Exercise – Copy each line below that contains "from".

Listed entries –
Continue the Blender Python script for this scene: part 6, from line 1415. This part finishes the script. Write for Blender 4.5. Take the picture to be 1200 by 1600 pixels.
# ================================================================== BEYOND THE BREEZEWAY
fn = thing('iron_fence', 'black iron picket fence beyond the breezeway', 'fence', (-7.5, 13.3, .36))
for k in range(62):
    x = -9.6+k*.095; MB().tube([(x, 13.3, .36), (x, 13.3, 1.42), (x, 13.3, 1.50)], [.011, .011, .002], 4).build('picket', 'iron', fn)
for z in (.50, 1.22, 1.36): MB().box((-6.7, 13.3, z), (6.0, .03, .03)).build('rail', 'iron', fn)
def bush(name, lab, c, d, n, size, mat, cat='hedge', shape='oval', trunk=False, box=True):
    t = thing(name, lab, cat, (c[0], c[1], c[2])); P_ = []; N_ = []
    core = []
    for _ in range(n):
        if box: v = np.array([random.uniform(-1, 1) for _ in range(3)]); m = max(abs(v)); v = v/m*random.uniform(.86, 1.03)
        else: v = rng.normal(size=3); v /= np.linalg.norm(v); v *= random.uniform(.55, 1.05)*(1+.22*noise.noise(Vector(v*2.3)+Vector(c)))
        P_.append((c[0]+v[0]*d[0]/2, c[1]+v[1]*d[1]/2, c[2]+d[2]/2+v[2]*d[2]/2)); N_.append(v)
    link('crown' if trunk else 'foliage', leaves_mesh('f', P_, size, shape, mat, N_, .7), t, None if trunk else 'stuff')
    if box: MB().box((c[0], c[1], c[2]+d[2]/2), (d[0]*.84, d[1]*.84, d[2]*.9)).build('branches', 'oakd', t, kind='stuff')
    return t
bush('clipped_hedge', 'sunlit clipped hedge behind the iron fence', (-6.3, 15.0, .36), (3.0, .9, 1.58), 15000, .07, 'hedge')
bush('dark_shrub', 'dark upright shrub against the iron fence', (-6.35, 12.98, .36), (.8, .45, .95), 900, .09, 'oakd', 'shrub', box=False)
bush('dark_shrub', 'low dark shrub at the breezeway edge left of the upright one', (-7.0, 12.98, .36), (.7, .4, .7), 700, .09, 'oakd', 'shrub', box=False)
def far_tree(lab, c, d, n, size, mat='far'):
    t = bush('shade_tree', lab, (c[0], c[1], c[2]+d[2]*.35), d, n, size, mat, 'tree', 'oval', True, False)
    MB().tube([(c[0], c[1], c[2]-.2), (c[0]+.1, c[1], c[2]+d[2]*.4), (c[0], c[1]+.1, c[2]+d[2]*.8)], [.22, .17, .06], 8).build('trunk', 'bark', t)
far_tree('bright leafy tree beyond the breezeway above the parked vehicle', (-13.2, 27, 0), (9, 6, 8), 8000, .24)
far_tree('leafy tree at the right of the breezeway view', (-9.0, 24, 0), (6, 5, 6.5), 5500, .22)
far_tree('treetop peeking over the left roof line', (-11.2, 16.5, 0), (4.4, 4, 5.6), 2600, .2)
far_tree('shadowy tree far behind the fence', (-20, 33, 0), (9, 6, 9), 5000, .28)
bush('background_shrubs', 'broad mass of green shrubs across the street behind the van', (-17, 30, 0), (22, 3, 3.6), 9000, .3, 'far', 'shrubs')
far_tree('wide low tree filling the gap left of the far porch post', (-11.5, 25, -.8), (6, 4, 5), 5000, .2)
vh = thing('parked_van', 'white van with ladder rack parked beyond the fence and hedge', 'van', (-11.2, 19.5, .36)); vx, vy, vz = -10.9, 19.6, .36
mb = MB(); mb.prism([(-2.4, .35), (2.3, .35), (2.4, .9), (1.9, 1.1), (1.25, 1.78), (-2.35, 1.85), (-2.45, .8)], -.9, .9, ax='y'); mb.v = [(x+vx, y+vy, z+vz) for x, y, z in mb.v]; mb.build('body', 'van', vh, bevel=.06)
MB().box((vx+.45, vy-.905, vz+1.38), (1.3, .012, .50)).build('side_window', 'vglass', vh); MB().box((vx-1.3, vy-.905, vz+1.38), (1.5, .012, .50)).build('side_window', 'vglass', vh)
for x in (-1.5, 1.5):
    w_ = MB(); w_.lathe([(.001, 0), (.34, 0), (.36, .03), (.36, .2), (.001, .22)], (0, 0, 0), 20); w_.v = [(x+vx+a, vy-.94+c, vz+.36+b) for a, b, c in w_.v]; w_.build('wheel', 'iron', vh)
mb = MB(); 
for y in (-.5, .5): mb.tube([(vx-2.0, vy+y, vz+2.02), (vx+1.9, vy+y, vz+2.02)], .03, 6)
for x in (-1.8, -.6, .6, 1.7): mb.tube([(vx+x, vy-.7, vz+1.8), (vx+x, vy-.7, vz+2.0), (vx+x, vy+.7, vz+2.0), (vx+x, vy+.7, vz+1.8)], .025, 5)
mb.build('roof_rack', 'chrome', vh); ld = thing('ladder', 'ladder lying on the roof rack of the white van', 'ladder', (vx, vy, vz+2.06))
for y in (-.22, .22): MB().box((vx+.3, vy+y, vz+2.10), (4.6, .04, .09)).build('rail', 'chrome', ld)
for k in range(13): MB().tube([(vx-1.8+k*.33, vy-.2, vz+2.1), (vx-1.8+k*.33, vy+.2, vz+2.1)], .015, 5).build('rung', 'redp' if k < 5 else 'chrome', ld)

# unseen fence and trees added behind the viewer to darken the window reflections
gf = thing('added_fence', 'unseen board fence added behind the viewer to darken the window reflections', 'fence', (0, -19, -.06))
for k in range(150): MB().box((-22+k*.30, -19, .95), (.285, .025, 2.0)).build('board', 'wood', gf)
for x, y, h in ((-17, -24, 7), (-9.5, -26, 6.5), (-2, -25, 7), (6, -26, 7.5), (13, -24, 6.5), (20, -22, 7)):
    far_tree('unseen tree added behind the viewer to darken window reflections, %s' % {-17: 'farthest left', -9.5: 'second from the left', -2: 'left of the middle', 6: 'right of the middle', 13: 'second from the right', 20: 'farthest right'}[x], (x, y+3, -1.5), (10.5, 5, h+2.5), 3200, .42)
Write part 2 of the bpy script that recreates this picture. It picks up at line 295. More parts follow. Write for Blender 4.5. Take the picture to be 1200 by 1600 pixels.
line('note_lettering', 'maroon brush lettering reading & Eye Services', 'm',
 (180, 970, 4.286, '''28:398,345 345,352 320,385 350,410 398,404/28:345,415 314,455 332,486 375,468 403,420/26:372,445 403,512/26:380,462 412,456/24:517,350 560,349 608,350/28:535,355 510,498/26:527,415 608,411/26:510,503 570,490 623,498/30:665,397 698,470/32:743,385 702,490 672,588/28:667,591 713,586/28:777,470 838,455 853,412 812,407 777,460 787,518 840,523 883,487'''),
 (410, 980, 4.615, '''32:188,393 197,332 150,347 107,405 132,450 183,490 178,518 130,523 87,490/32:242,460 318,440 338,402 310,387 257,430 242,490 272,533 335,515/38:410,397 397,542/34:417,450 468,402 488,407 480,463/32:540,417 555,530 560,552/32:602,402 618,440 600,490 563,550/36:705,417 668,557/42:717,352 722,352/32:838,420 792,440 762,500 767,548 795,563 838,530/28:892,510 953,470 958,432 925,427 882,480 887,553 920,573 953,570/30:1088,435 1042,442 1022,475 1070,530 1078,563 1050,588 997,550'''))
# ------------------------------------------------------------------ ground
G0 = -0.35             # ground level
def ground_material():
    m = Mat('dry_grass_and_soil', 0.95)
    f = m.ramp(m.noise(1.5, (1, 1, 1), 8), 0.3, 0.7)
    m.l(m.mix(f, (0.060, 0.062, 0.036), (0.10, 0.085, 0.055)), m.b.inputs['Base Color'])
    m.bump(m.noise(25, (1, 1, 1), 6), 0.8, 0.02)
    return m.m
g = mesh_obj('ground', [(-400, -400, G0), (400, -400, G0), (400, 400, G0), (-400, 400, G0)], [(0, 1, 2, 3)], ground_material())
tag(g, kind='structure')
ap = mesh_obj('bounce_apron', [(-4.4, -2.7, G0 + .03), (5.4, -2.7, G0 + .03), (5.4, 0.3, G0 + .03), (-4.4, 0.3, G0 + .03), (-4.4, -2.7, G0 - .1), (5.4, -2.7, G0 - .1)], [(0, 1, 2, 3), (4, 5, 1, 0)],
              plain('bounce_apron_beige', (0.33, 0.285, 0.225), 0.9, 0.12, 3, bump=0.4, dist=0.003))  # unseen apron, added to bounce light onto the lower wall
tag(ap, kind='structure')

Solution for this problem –
Continue the Blender Python script for this scene: part 6, from line 1415. This part finishes the script. Write for Blender 4.5. Take the picture to be 1200 by 1600 pixels.
    far_tree('unseen tree added behind the viewer to darken window reflections, %s' % {-17: 'farthest left', -9.5: 'second from the left', -2: 'left of the middle', 6: 'right of the middle', 13: 'second from the right', 20: 'farthest right'}[x], (x, y+3, -1.5), (10.5, 5, h+2.5), 3200, .42)